I had to create a membership just so I could discuss this BS. There are so much wrong with banning used game, so let`s begin: After reading about this everywhere I see it pisses almost every consumer off. When we pay full price for a game we should be able to do what we want with it. Thats how everything works, and it`s wrong to ban used games just because you have the patent to do so. This will turn consumers away from buying both their consoles and their games. Stores like Gamestop will die, and they are selling new consoles, and games as well. It`s BS that they don`t make money out of used games. I pay for Xbox Live because it allows me to play used games online. When I bought a used copy of Mass Effect I payed real money for every single DLC. When I bought a used copy of Far Cry 3 I payed for a online pass. No used games will probably mean less people will pay for DLC`s. So now I have to pay for Xbox Live, the console, full price games, and Internet? Wow, that`s a lot of money . On Norway I have to pay more than 100 dollars each game as well. We have something called taxes you know. We won`t be able to trade games, loan games, rent games..... What happens the day the consoles dies or turn old? The day they shut down the online servers. Am I the prideful owner of 200 games that I no longer can`t play because the online support is gone? Will these games never have a future within retro gaming? Another issue is that pirate will find a way to hack this, they always do. When that happens, it could create some black marked for used games on these consoles. We can still sell our "useless" copies you know. But to one of my biggest consernes. What will happen when games are out of stock and we no longer are able to find new copies? Publishers will always produce a limited amount of games, and they stop doing so when the game is not longer popular among the consumers. What happens then? Do we have to go on Ebay and pray that someone is selling a brand new copy of that game? And if they do, we probably have to pay a huge amount of money, because when the other copies are useless, the new copy is a rare treasure. I know some of you will say; they will probably let you download the game digital then. I say **** NO. Aren`t these game supposed to be released on 50 GB discs? Yeah ok, I guess everyone can just download 50 GB without problems. BuldozerX

I'm surprised everyone just ignored your post as well as my own from earlier.

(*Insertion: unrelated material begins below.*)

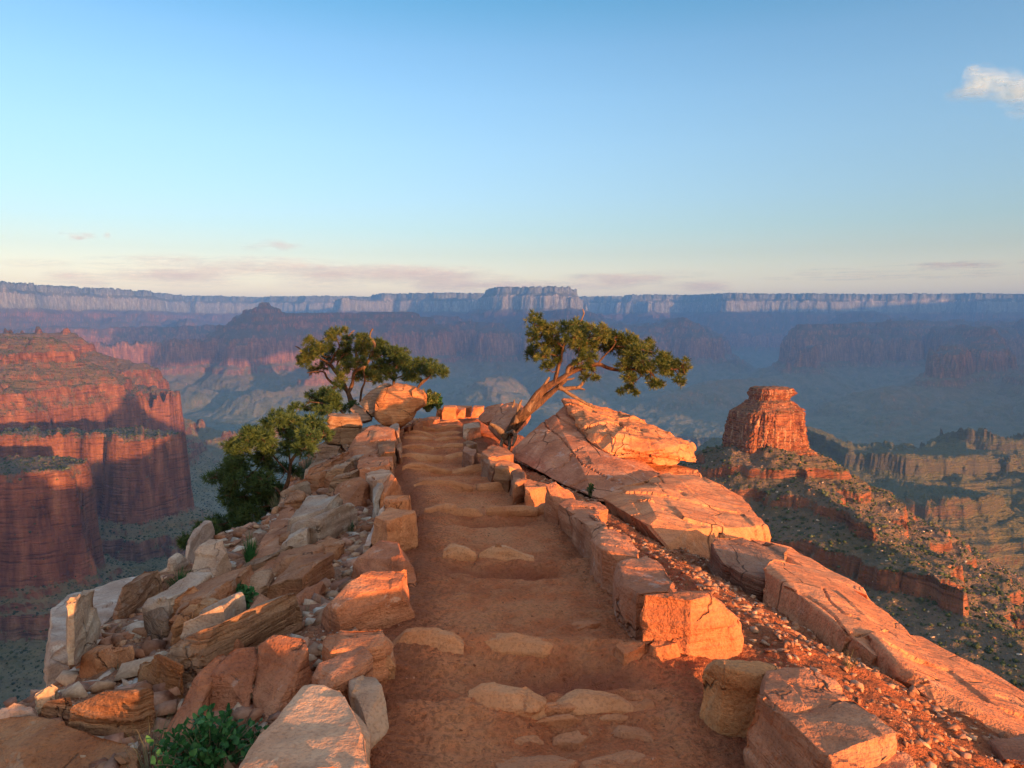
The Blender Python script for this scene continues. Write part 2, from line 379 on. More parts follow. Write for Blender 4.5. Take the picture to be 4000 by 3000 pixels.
# ---------------------------------------------------------------- ridge ground and trail
TR = [(1659, 797, 1650, 2.6), (1400, 848, 1500, 3.5), (1230, 893, 1320, 5.4), (1130, 898, 1228, 7.3), (1070, 888, 1160, 9.1), (1030, 866, 1090, 10.8),
      (1000, 862, 1052, 12.5), (975, 864, 1010, 14.3), (950, 868, 1003, 17), (930, 880, 1000, 19), (915, 900, 995, 22), (905, 915, 1000, 26)]
tY = [0.0] + [r[3] for r in TR] + [40]
tL = [P(r[1], r[0], r[3]).x for r in TR]; tL = [tL[0] - .05] + tL + [tL[-1] - 1]
tR = [P(r[2], r[0], r[3]).x for r in TR]; tR = [tR[0]] + tR + [tR[-1] - 1]
tZ = [P(1106, r[0], r[3]).z for r in TR]; tZ = [-1.55] + tZ + [-4.6]
EL = ([0, 3.86, 6, 8, 10, 12, 15, 17.9, 26], [-2.3, -2.45, -3.2, -3.4, -3.05, -3.2, -4.1, -4.9, -6.2])
ER = ([0, 3, 7, 11, 14, 18, 26], [2.9, 2.9, 3.3, 3.3, 2.6, 1.5, .6])
# step risers (v of the riser line on the trail)
SV = [1545, 1400, 1237, 1131, 1069, 1029, 1001, 979, 960, 945, 931, 919]
def yv(v):
    return float(np.interp(-v, [-r[0] for r in TR], [r[3] for r in TR]))
SY = [yv(v) for v in SV]
def trail_z(y): return np.interp(y, tY, tZ)
def Gz(x, y, detail=True):
    xl = np.interp(y, tY, tL); xr = np.interp(y, tY, tR)
    z = trail_z(y)
    inn = sstep(-.12, .1, x - xl) * sstep(-.12, .1, xr - x)
    # worn hollows in front of each riser, a drop behind it
    s = 0 * x
    for i, Y in enumerate(SY):
        wob = Y + .07 * np.sin(x * 3 + i * 2.1) + .05 * gn(x * 4, x * 0 + i, 5)
        L = (SY[i + 1] - SY[i]) if i + 1 < len(SY) else 3
        L0 = (SY[i] - SY[i - 1]) if i else 1.0
        a = .13 if i > 1 else .06
        dd = y - wob
        s = s - 1.5 * a * np.exp(-((dd + .22 * min(1.4, 1 + Y / 20)) / (.16 + .006 * Y)) ** 2) * np.exp(-((x - (xl + xr) / 2) / (.48)) ** 2)
        s = s + a * (1 - sstep(-.02, .10, dd)) * sstep(-L0, 0, dd)
    z = z + s * inn
    lx = np.maximum(xl - .3 - x, 0)
    e = np.interp(y, *EL); er = np.interp(y, *ER)
    z = z - .21 * lx - 1.15 * np.maximum(e - x, 0)
    rx = np.maximum(x - xr, 0)
    z = z + .03 * sstep(0, .3, rx) - .42 * np.maximum(rx - .45, 0) - 1.0 * np.maximum(x - er, 0)
    z = z - .55 * np.maximum(y - 26, 0) + .0 * x
    out = 1 - inn
    z = z + fbm(x * 1.1, y * 1.1, 4, 401) * (.02 + .10 * out * sstep(.1, 1.0, lx) + .03 * out * sstep(.1, 1, rx))
    if detail:
        z = z + fbm(x * 7, y * 7, 4, 421) * (.012 + .012 * out) + (bil(x * 3.1, y * 4.5, 3, 431) - .5) * .012 * inn + fbm(x * 26, y * 26, 2, 441) * .005
    return z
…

Once PSN and Xbox Live are removed from PS3 and Xbox 360, what are we supposed to do with our digital titles? I won't be able to download them again as I won't be able to sign in. If my console breaks, I can't call Sony or Microsoft to help with the license transfers either. Everything you purchased will be gone, everything turns into a glorified rental.

This does not work for consoles, whereas PC is a singular platform, consoles are not. Once the hardware dies everything you purchased dies with it. With PC everything transfers from one to the other. I'd also like to point out that here in Canada some of use have download caps, otherwise it will cost me even more. My internet speeds are also troublesome at times, forcing me to be online in order to play would absolutely ruin my gaming experience.

#150 Posted by Bigboi500 (29139 posts) -

[QUOTE="BuldozerX"]I had to create a membership just so I could discuss this BS. There are so much wrong with banning used game, so let`s begin: After reading about this everywhere I see it pisses almost every consumer off. When we pay full price for a game we should be able to do what we want with it. Thats how everything works, and it`s wrong to ban used games just because you have the patent to do so. This will turn consumers away from buying both their consoles and their games. Stores like Gamestop will die, and they are selling new consoles, and games as well. It`s BS that they don`t make money out of used games. I pay for Xbox Live because it allows me to play used games online. When I bought a used copy of Mass Effect I payed real money for every single DLC. When I bought a used copy of Far Cry 3 I payed for a online pass. No used games will probably mean less people will pay for DLC`s. So now I have to pay for Xbox Live, the console, full price games, and Internet? Wow, that`s a lot of money . On Norway I have to pay more than 100 dollars each game as well. We have something called taxes you know. We won`t be able to trade games, loan games, rent games..... What happens the day the consoles dies or turn old? The day they shut down the online servers. Am I the prideful owner of 200 games that I no longer can`t play because the online support is gone? Will these games never have a future within retro gaming? Another issue is that pirate will find a way to hack this, they always do. When that happens, it could create some black marked for used games on these consoles. We can still sell our "useless" copies you know. But to one of my biggest consernes. What will happen when games are out of stock and we no longer are able to find new copies? Publishers will always produce a limited amount of games, and they stop doing so when the game is not longer popular among the consumers. What happens then? Do we have to go on Ebay and pray that someone is selling a brand new copy of that game? And if they do, we probably have to pay a huge amount of money, because when the other copies are useless, the new copy is a rare treasure. I know some of you will say; they will probably let you download the game digital then. I say **** NO. Aren`t these game supposed to be released on 50 GB discs? Yeah ok, I guess everyone can just download 50 GB without problems. contracts420

I'm surprised everyone just ignored your post as well as my own from earlier.

 

Once PSN and Xbox Live are removed from PS3 and Xbox 360, what are we supposed to do with our digital titles? I won't be able to download them again as I won't be able to sign in. If my console breaks, I can't call Sony or Microsoft to help with the license transfers either. Everything you purchased will be gone, everything turns into a glorified rental.

 

This does not work for consoles, whereas PC is a singular platform, consoles are not. Once the hardware dies everything you purchased dies with it. With PC everything transfers from one to the other. I'd also like to point out that here in Canada some of use have download caps, otherwise it will cost me even more. My internet speeds are also troublesome at times, forcing me to be online in order to play would absolutely ruin my gaming experience.

As it stands now, you don't have to be signed in to play your digital titles that are already on your hard drive. As far as expecting to have and download them on next gen systems, good luck with that.